- **TASK GOAL**: Your task is to extract every line from the material below exactly.

--- start of DATA SECTION ---

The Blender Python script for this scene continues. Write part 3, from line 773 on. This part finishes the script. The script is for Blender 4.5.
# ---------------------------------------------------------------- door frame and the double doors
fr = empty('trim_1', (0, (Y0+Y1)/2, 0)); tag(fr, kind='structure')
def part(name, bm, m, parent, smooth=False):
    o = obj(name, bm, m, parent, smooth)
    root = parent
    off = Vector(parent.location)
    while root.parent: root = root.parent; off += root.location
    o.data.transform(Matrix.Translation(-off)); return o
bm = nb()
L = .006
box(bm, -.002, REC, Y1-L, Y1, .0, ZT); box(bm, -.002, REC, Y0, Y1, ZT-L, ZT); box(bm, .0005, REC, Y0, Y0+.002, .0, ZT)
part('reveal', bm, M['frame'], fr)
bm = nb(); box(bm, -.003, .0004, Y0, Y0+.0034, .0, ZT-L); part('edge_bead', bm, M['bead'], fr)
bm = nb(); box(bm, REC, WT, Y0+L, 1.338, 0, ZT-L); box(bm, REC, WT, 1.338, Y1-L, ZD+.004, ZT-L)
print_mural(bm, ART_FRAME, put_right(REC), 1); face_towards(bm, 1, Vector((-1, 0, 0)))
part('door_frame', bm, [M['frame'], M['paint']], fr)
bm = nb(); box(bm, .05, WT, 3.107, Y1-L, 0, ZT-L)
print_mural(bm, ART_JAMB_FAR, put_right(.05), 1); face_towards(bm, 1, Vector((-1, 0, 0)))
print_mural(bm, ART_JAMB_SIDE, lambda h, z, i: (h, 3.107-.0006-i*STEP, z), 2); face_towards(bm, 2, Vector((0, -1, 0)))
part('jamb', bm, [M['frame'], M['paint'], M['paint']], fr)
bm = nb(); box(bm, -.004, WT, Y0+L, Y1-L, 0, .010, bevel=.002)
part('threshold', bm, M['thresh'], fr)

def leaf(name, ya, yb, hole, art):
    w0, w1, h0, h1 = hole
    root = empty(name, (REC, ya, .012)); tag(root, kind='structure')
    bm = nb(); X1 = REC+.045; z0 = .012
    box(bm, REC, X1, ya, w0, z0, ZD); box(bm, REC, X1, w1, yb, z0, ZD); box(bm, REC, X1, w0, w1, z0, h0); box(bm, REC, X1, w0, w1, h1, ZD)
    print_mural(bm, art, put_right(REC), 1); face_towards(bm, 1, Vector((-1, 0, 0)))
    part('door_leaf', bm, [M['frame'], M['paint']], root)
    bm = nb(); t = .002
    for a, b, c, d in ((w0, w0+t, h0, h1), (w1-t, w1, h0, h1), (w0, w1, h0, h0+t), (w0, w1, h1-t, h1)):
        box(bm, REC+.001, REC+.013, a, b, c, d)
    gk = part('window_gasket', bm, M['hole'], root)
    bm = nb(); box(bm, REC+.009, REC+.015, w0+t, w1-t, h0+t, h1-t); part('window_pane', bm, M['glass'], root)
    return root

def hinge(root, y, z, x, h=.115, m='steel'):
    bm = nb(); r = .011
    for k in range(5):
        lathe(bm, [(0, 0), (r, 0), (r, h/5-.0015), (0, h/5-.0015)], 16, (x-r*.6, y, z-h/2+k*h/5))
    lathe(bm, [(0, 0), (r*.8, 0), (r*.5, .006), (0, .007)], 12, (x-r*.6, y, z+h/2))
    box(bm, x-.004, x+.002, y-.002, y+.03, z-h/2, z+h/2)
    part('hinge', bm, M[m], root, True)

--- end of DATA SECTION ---

- **CORRECT RESPONSE**:
The Blender Python script for this scene continues. Write part 3, from line 773 on. This part finishes the script. The script is for Blender 4.5.
# ---------------------------------------------------------------- door frame and the double doors
fr = empty('trim_1', (0, (Y0+Y1)/2, 0)); tag(fr, kind='structure')
def part(name, bm, m, parent, smooth=False):
    o = obj(name, bm, m, parent, smooth)
    root = parent
    off = Vector(parent.location)
    while root.parent: root = root.parent; off += root.location
    o.data.transform(Matrix.Translation(-off)); return o
bm = nb()
L = .006
box(bm, -.002, REC, Y1-L, Y1, .0, ZT); box(bm, -.002, REC, Y0, Y1, ZT-L, ZT); box(bm, .0005, REC, Y0, Y0+.002, .0, ZT)
part('reveal', bm, M['frame'], fr)
bm = nb(); box(bm, -.003, .0004, Y0, Y0+.0034, .0, ZT-L); part('edge_bead', bm, M['bead'], fr)
bm = nb(); box(bm, REC, WT, Y0+L, 1.338, 0, ZT-L); box(bm, REC, WT, 1.338, Y1-L, ZD+.004, ZT-L)
print_mural(bm, ART_FRAME, put_right(REC), 1); face_towards(bm, 1, Vector((-1, 0, 0)))
part('door_frame', bm, [M['frame'], M['paint']], fr)
bm = nb(); box(bm, .05, WT, 3.107, Y1-L, 0, ZT-L)
print_mural(bm, ART_JAMB_FAR, put_right(.05), 1); face_towards(bm, 1, Vector((-1, 0, 0)))
print_mural(bm, ART_JAMB_SIDE, lambda h, z, i: (h, 3.107-.0006-i*STEP, z), 2); face_towards(bm, 2, Vector((0, -1, 0)))
part('jamb', bm, [M['frame'], M['paint'], M['paint']], fr)
bm = nb(); box(bm, -.004, WT, Y0+L, Y1-L, 0, .010, bevel=.002)
part('threshold', bm, M['thresh'], fr)

def leaf(name, ya, yb, hole, art):
    w0, w1, h0, h1 = hole
    root = empty(name, (REC, ya, .012)); tag(root, kind='structure')
    bm = nb(); X1 = REC+.045; z0 = .012
    box(bm, REC, X1, ya, w0, z0, ZD); box(bm, REC, X1, w1, yb, z0, ZD); box(bm, REC, X1, w0, w1, z0, h0); box(bm, REC, X1, w0, w1, h1, ZD)
    print_mural(bm, art, put_right(REC), 1); face_towards(bm, 1, Vector((-1, 0, 0)))
    part('door_leaf', bm, [M['frame'], M['paint']], root)
    bm = nb(); t = .002
    for a, b, c, d in ((w0, w0+t, h0, h1), (w1-t, w1, h0, h1), (w0, w1, h0, h0+t), (w0, w1, h1-t, h1)):
        box(bm, REC+.001, REC+.013, a, b, c, d)
    gk = part('window_gasket', bm, M['hole'], root)
    bm = nb(); box(bm, REC+.009, REC+.015, w0+t, w1-t, h0+t, h1-t); part('window_pane', bm, M['glass'], root)
    return root

def hinge(root, y, z, x, h=.115, m='steel'):
    bm = nb(); r = .011
    for k in range(5):
        lathe(bm, [(0, 0), (r, 0), (r, h/5-.0015), (0, h/5-.0015)], 16, (x-r*.6, y, z-h/2+k*h/5))
    lathe(bm, [(0, 0), (r*.8, 0), (r*.5, .006), (0, .007)], 12, (x-r*.6, y, z+h/2))
    box(bm, x-.004, x+.002, y-.002, y+.03, z-h/2, z+h/2)
    part('hinge', bm, M[m], root, True)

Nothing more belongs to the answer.